Au début de la nouvelle dynastie c'est un grand réconfort pour chacun de constater cela. Ce que Clovis avait reçu du Ciel à Reims était-il transmissible hors de son sang, hors de la race de Mérovée ? Question tourmentante pour tous ces gens épris de mysticisme.
Notre siècle, là encore, a du mal à comprendre.

Si Robert n'est pas l'héritier de Clovis par le sang, ne peut-il l'être par l'onction de la Sainte Ampoule: Le Ciel répond Oui, par la guérison des écrouelles et, en Robert, il fait surabonder ce don. Charles X, à peine sacré, voulut vérifier ce pouvoir de la Sainte Ampoule et quand l'Eglise Gallicane sacra Sa Béatitude Monseigneur Louis-Marie-François Giraud comme Patriarche de France, après l'onction de la Sainte Ampoule le clergé fit venir des écroueux pour vérifier si le Haut Pouvoir continuait.

Ce n'était pas tant le don de guérir qui importait aux théologiens contemporains de Robert le Pieux que ce qui y était indiqué... La Volonté du Ciel d'une Ecclesia Francorum... La Présence de l'Ange de la Nation sur la personne de son Oint.

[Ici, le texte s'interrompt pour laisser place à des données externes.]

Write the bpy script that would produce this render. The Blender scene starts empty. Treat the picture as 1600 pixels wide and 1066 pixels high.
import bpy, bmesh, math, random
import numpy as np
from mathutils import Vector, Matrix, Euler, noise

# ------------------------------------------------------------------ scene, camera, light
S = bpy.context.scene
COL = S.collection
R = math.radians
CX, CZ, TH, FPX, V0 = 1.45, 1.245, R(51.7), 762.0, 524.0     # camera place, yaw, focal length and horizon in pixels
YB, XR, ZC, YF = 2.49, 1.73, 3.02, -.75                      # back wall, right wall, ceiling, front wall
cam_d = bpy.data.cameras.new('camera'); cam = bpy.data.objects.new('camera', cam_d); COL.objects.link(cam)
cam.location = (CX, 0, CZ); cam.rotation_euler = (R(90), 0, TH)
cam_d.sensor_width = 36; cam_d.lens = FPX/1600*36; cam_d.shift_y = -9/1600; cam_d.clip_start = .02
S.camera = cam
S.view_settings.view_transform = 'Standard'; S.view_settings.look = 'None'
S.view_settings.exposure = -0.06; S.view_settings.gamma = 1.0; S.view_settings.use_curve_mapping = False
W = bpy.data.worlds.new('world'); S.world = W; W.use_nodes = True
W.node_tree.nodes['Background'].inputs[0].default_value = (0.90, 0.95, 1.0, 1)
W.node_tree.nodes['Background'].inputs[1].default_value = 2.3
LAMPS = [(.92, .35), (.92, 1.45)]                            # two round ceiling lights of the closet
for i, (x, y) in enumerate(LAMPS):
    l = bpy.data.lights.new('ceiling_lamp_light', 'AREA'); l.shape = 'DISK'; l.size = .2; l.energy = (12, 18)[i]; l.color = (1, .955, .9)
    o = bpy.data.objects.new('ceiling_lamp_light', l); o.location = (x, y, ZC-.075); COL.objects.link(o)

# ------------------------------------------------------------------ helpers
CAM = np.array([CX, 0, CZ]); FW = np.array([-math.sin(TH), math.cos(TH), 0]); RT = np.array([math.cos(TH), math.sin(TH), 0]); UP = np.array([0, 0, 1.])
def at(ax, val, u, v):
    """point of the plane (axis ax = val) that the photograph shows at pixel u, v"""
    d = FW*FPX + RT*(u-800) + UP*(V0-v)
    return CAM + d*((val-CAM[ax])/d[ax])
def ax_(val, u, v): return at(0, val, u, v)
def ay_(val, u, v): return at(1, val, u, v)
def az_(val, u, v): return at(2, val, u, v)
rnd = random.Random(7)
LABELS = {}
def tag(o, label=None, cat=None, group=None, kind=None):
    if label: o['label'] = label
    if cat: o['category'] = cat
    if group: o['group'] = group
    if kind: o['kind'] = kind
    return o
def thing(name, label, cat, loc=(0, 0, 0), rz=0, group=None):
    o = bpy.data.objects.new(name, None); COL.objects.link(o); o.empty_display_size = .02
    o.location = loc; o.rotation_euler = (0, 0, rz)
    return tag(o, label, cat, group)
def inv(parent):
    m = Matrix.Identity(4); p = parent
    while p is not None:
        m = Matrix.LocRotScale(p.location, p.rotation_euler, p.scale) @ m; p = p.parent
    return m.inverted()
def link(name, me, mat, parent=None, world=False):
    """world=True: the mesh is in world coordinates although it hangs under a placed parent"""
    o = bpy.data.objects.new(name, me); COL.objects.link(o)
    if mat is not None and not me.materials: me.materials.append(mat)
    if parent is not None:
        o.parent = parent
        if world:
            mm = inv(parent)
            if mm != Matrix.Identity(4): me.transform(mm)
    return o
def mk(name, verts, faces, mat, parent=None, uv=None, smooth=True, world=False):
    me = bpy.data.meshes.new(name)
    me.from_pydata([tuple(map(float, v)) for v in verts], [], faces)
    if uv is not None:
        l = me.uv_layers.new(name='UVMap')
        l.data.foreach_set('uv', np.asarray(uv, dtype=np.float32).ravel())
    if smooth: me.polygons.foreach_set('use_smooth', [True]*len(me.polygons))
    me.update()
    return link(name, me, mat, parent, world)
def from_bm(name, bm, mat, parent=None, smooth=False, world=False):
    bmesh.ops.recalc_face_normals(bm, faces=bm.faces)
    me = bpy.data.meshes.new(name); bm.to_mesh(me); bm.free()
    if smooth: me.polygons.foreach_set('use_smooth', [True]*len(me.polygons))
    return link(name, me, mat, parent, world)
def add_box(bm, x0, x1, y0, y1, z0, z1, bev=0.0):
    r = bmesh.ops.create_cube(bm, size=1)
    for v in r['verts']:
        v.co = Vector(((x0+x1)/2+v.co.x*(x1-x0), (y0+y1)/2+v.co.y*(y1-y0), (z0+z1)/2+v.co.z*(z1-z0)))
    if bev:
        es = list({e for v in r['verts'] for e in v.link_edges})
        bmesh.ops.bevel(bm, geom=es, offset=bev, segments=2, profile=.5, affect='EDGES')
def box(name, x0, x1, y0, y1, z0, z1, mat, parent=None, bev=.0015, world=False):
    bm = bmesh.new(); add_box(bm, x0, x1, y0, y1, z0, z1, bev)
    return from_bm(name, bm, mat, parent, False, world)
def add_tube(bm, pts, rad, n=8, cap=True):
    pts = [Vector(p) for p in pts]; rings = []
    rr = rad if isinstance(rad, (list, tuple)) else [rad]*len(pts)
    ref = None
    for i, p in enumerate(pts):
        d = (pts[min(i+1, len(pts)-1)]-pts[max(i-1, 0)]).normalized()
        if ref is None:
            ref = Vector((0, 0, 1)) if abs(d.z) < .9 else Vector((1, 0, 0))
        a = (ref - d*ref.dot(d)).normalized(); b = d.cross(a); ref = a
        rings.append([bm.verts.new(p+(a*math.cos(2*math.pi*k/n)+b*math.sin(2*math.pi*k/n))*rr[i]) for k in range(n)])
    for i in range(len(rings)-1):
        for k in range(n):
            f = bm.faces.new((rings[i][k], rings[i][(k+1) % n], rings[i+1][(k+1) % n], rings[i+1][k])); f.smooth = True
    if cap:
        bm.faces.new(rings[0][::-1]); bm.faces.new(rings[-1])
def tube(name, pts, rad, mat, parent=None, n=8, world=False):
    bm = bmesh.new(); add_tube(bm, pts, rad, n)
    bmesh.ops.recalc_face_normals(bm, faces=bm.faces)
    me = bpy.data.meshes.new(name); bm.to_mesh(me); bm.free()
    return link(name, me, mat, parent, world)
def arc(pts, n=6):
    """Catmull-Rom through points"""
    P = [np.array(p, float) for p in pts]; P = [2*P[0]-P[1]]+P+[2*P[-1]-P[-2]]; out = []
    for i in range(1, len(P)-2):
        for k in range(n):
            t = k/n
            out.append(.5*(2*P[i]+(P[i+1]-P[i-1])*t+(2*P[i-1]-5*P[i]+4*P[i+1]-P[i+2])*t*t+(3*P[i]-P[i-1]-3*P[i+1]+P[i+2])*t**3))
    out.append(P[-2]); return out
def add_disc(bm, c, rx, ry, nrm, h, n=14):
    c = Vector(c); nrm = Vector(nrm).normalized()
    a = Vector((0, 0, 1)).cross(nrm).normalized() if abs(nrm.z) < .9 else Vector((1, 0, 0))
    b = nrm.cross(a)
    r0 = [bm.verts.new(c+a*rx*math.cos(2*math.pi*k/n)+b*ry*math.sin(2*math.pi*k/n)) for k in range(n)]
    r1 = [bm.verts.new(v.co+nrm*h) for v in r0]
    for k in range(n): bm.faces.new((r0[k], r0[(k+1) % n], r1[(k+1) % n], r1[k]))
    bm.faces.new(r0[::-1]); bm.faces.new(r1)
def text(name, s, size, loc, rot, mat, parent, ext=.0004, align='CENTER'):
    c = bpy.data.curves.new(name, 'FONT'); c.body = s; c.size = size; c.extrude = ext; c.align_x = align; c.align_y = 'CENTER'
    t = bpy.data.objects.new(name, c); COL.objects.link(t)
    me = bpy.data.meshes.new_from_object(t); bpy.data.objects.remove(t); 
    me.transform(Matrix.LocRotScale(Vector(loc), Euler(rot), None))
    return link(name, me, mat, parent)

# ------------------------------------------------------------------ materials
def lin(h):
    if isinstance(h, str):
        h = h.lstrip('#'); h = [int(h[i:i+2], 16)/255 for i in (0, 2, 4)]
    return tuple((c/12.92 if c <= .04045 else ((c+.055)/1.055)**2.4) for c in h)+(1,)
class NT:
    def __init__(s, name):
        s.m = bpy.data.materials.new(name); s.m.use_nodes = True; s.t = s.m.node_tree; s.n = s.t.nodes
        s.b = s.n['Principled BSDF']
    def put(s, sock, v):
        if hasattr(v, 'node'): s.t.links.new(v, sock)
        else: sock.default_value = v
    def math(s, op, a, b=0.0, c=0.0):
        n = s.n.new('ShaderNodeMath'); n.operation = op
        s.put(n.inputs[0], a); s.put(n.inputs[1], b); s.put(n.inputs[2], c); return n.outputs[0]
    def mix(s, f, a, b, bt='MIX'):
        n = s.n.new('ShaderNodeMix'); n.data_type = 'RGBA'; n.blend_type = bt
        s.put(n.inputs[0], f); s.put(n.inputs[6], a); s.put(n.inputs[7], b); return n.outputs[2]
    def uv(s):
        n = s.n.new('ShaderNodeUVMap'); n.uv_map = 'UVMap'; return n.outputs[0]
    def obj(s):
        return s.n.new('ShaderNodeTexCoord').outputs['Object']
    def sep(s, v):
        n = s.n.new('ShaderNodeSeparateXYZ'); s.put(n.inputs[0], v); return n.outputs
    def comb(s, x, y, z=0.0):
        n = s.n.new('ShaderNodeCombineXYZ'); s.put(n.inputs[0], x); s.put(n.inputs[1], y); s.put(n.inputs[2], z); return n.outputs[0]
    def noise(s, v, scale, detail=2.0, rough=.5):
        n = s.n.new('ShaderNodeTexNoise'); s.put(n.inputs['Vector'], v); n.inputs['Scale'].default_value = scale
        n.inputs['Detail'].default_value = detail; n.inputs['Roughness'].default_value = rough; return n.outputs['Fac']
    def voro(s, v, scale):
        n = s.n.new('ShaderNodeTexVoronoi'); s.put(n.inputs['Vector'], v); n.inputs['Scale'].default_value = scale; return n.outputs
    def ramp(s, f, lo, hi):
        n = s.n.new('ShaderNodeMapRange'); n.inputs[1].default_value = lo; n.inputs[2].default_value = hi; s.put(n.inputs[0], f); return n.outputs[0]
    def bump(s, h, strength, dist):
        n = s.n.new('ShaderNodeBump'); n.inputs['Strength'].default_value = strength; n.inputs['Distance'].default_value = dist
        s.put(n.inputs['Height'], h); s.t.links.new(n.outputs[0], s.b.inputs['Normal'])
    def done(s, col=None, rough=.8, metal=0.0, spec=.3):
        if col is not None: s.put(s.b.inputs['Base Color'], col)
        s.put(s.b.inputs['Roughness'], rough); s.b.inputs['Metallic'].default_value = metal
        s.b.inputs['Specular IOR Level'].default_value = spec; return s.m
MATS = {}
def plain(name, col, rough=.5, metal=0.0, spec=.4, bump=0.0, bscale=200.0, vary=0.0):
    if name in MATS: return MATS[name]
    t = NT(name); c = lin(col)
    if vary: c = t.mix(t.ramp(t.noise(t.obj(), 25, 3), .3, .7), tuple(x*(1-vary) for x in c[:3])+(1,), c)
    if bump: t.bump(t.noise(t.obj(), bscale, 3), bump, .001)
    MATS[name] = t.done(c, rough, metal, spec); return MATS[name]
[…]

Le Raguois nous dit que Robert était: "pieux, sage, prudent et très instruit" et qu'il "nourrissait jusqu'à mille pauvres par jour..." Il vivait saintement. Mais la Sainteté pour un Roi n'est-ce pas d'abord de gouverner ?

En effet si l'Eglise a gardé de Robert le Pieux quelques hymnes que l'on chante encore de nos jours, elle lui sait surtout grâce du bien fondé de ses lois. Le Palais de Justice qu'il fit construire est le symbole de l'une de ses préoccupations fondamentales:
donner a ses sujets une Justice inspirée de la vie de Salomon, des exemples de David et des préceptes de clémence de Jésus-Christ.

Nul ne peut comprendre la façon de penser de l'époque qui va de Clovis à Robert le Pieux s'il ne tient pas compte du fossé qui s'est créé sous Saint Louis avec l'apparition de la "Somme Théologique."
Avant le thomisme l'Eglise et sa pensée s'épanouissaient en de nombreux courants, mais toujours revenaient par les Pères aux sources des Ecritures Saintes.

Robert toute sa vie veut être David et Salomon retransposés dans la pensée chrétienne... Plus qu'un chef politique il se sent le Pasteur de l'Eglise de France, l'oint de la Sainte Ampoule, le Patrice. Pour lui la France est un Nouvel Israël dont il est le Pontife Roi. Sur sa harpe il retrouve l'inspiration prophétique et compose un monceau d'hymnes et de cantiques. David par les Chants, il veut être Salomon par la justice et, bien souvent, on le voit trancher quelque litige en tentant de s'inspirer de la Sagesse Sapientielle venue d'En-Haut.

Dans sa pensée le Palais de Justice doit être un sanctuaire de la clémence Christique aux galeries imprégnées de la méditation des galeries conventuelles, aux tours lançant vers le Ciel un perpétuel appel à l'inspiration divine...
C'est en l'an Mil que ces galeries et ces tours commencent à s'édifier.

L'on a beaucoup parlé de la grande peur de l'an Mil...
Ce fut peut-être l'affaire de quelques sectes...
Je n'en trouve trace ni en France, ni dans le coeur de Robert.

Ce qu'il attend ce n'est pas la fin du monde, c'est une ère de paix et d'amour.
L'on ne bâtit pas quand le monde finit... Robert fait beaucoup bâtir...

L'on prie beaucoup, mais dans une joie confiante; le dimanche à la Cour la liturgie gallicane est longue, mais on en sort par un repas égayé par les bouffons et les danseurs du Roi. Une petite guerre, la seule, qui lui permet de faire preuve de courage et de clémence. Est-ce là une vie de Saint ? Les bénédictins en jugèrent ainsi à une époque où chaque diocèse dressait librement la liste de ses saints.